I also have an idea of partial-basilisks. Pieces of knowledge that are fine by themselves, but when coupled with other pieces of knowledge become deadly. Or pieces of knowledge that are deadly by themselves, but coupled with other pieces of knowledge become fine. For example, consider a recently converted atheist who suddenly believes life has no meaning and isn't worth living, and kills himself. Knowledge of atheism must be bad! But he lacked other knowledge that could have saved him. Another, consider your best friend told you he just had awesome sex. Okay, fine. Later you learn it was with your spouse. Uh oh. (I'm not saying you'll go on a murderous rampage and hurt others, but just by learning that piece of information your emotional state can drastically change for the worse, which is why it's somewhat a basilisk.) If you're already irrational, learning new things can really hurt if you're trying to become more rational. Suppose you learn a list of common cognitive biases--but instead of applying them to yourself, trying to make yourself better and more aware of your flaws so you can fix them, you use them as fully general counterarguments against anything you don't like! This is also true for people who memorize lists of fallacies. "Appeal to authority!" "Ad hominem!" and more replace actual discussion, and the truth of the matter is buried by the new argument over who is committing which fallacies.

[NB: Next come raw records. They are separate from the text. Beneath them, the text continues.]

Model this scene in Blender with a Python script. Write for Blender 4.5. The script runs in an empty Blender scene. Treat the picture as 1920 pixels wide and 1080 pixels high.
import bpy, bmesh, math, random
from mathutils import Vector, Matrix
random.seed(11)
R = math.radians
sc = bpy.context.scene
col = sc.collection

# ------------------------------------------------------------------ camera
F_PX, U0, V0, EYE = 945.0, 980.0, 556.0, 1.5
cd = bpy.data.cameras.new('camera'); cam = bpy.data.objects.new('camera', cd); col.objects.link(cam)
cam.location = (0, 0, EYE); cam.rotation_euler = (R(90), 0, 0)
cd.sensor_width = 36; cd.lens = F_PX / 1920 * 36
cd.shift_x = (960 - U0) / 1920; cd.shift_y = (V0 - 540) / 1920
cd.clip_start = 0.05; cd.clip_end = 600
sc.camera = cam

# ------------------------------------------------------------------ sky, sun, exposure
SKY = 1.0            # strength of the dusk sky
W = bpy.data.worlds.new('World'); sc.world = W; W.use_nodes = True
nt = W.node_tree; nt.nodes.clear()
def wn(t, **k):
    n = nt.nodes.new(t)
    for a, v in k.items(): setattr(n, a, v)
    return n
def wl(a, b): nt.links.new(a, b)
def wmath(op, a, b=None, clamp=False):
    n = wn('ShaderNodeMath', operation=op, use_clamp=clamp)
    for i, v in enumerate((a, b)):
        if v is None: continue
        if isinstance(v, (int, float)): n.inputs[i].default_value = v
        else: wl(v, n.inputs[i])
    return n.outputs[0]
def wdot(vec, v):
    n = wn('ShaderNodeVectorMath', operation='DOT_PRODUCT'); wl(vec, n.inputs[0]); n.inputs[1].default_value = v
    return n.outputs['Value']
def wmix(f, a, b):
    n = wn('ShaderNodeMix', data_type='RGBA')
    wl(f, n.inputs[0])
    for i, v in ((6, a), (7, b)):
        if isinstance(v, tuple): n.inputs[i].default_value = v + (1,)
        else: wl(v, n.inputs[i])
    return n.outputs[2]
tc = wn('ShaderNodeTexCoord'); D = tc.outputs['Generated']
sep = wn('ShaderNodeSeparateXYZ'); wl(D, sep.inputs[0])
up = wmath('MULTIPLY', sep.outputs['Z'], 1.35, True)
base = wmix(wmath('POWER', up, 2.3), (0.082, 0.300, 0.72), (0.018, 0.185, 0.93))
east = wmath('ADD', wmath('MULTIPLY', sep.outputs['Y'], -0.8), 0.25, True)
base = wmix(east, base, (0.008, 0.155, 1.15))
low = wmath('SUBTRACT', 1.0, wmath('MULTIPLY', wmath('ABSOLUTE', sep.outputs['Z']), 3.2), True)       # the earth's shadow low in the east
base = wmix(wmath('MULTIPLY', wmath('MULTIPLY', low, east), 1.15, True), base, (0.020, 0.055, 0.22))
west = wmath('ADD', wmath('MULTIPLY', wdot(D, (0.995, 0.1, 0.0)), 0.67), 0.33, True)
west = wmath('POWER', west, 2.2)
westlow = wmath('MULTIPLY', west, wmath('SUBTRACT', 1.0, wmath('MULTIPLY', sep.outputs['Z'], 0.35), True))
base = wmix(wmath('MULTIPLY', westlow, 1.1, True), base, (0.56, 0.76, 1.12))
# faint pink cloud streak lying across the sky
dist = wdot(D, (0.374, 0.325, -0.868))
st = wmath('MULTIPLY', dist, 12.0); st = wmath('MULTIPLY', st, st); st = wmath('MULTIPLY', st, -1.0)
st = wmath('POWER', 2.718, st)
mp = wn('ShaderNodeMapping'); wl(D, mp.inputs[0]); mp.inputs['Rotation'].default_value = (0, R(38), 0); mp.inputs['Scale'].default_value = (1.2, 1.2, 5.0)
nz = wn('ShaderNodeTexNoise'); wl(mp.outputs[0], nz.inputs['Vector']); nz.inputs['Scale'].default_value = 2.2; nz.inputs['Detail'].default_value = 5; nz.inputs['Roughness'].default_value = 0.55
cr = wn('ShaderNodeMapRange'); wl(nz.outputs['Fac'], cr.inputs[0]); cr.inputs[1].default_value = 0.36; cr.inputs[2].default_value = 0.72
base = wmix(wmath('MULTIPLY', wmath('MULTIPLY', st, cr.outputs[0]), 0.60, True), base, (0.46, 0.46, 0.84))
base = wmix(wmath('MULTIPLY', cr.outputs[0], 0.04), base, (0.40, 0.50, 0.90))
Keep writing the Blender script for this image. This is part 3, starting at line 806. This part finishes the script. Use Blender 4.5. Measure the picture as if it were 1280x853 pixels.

I'm genuinely afraid of the really bad knowledge basilisks, the lesser ones I'm less afraid about but they still bother me. Apart from the major one that would have had really serious consequences alluded to at the top (as opposed to minor basilisks like the willpower one or even the spouse-cheating one) I don't think I've gotten any better at detecting them before looking at them. It's only after looking at something do I think "was that a basilisk I just saw?" When I can make a slight argument for "yes", it worries me that I didn't get any warning. How can I improve my basilisk-sensing skills? The "DO NOT TOUCH" buttons are usually pretty obvious, and the ones to most be afraid of, but I want to sense the lesser ones as well since they can be almost as damaging long-term.